El consumismo del amor
Nos encontramos en un momento histórico y social en el que la palabra consumo o consumismo nos ha llegado a definir incluso más que nuestro propio nombre y apellidos. Un momento cultural que podríamos asociar a un enorme contenedor de productos, de piezas de repuesto en las que justificar nuestro bienestar. Un momento que, aparte de histórico, social o cultural es, sobre todo, económico y basado en lo material. Nuestra sociedad ha ido tomando forma de gran escaparate en el que no solo compramos sino que, encima, también nos vendemos. El capitalismo nos ha terminado devorando a nosotros mismos y, ahora no hablamos de individuos sino de productos, la demanda creciente de mercancía ha terminando recayendo en nuestros hombros. La vida de consumo nos ha consumido.

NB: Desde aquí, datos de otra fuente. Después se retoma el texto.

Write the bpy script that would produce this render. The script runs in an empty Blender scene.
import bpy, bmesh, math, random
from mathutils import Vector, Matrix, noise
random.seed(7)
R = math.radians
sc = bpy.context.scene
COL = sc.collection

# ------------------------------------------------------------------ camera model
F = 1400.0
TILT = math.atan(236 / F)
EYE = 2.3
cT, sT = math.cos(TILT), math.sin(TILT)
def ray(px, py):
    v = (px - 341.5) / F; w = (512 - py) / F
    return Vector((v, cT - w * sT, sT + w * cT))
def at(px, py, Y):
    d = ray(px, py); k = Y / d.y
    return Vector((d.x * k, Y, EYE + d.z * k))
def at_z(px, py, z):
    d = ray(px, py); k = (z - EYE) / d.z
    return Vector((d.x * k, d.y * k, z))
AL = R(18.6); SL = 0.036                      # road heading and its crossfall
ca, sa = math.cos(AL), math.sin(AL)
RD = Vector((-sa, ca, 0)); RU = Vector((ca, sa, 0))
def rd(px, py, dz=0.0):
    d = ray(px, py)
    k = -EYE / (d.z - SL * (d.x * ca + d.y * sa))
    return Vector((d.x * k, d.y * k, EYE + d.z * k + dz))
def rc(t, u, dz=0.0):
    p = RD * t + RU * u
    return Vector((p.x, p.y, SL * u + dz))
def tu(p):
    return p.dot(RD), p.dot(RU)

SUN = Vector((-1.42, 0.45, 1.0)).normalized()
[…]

Hemos llegado a tal punto que hasta el amor lo consumimos. Pensamos, ingenuamente, que es un bien a adquirir, un producto que estará a nuestra disposición en el preciso instante en el que pretendamos conseguirlo. En nuestra mente no existe la escasez de mercancía, el depósito es constante y siempre está lleno. Podemos, sin ningún problema, consumir amor a despilfarro que siempre habrá alguno nuevo y menos usado esperándonos. Pero, de todo lo dicho hasta el momento, no todo es cierto y aun así, nos lo seguimos creyendo.
El amor, siendo uno de los conceptos más estudiados y menos comprendidos, sigue siendo el producto estrella en nuestro mercado vital. Todas las personas esperamos llegar a tenerlo, esperamos que si ese amor nos lo venden en películas, series televisivas, canciones, programas de televisión, libros…que si, en definitiva, ese amor nos lo venden también se pueda comprar. Eso sí, el amor que nos venden siempre es el mismo, es un amor en singular, un amor romántico, de pareja, dual, un amor que, alguien (no sabemos muy bien quién), ha decidido dotar de valor e importancia, un amor en mayúsculas. Un amor que, aparte de comprar también se le debe regalar, la rueda de consumo siempre vuelve al mismo sitio, a nuestro bolsillo.
Hoy, 14 de febrero, se celebra el Día de San Valentín o Día de los Enamorados, se celebra el consumismo del amor, pero de ese único amor, del amor en singular, el resto de amores no merecen ser celebrados ni consumidos. Nos hablaba el escritor Roy Galán en su libro, Los amores, del problema que genera en nuestra manera de amar el dotar de tanta importancia y valor a un único amor. Pensar que el amor romántico es el único que merece ser celebrado roza lo absurdo y se apoya en una cultura arcaica en la que necesitas de otra persona, de alguien que te ame, para estar completo. La metáfora de la media naranja siempre bien a mano. Un amor que nos vuelve marionetas rotas, un amor que tira de nuestras cuerdas y que nos insta a hacer lo que haga falta por la persona que se ama. Porque parece que ese amor lo es todo y sin ese amor no eres nada.
Deberíamos entender que el amor no nos completa, que el amor es una elección no una obligación, que el amor no tiene que llevarnos a la guerra, que nunca debería ser una batalla ni contra nosotros mismos ni contra nadie. Porque lo peligroso de esas batallas y de la subjetividad que envuelve el propio concepto de amor es que, a menudo, no sabemos ni contra quién se pelea. Deberíamos entender que existen muchos tipos de amor, que el amor se debería conjugar siempre en plural y recoger lo plural, que es igual de valioso el amor familiar o de amistad que el amor de pareja. Porque hacer que todo el peso de las expectativas recaiga en un único amor y en una única persona solo hará que esa persona y ese amor, se termine desmoronando bajo tanto peso. Deberíamos entender que, a veces, no necesitamos de un amor de pareja y está bien no hacerlo, que el amor de amistad merece ser nombrado, que el amor de familia también existe. Porque el amor toma distintos caminos y formas, no siempre es el mismo. Porque, sin lugar a dudas, todo el amor, bajo el nombre que se le dé, merece ser celebrado.
Pero, sobre todo, deberíamos entender y valorar ese amplio abanico de amores que existe, para que así nunca sintamos que nos falta el amor y, para que dejemos de justificar su presencia o supuesta ausencia en un consumismo que nada tiene que ver con amar.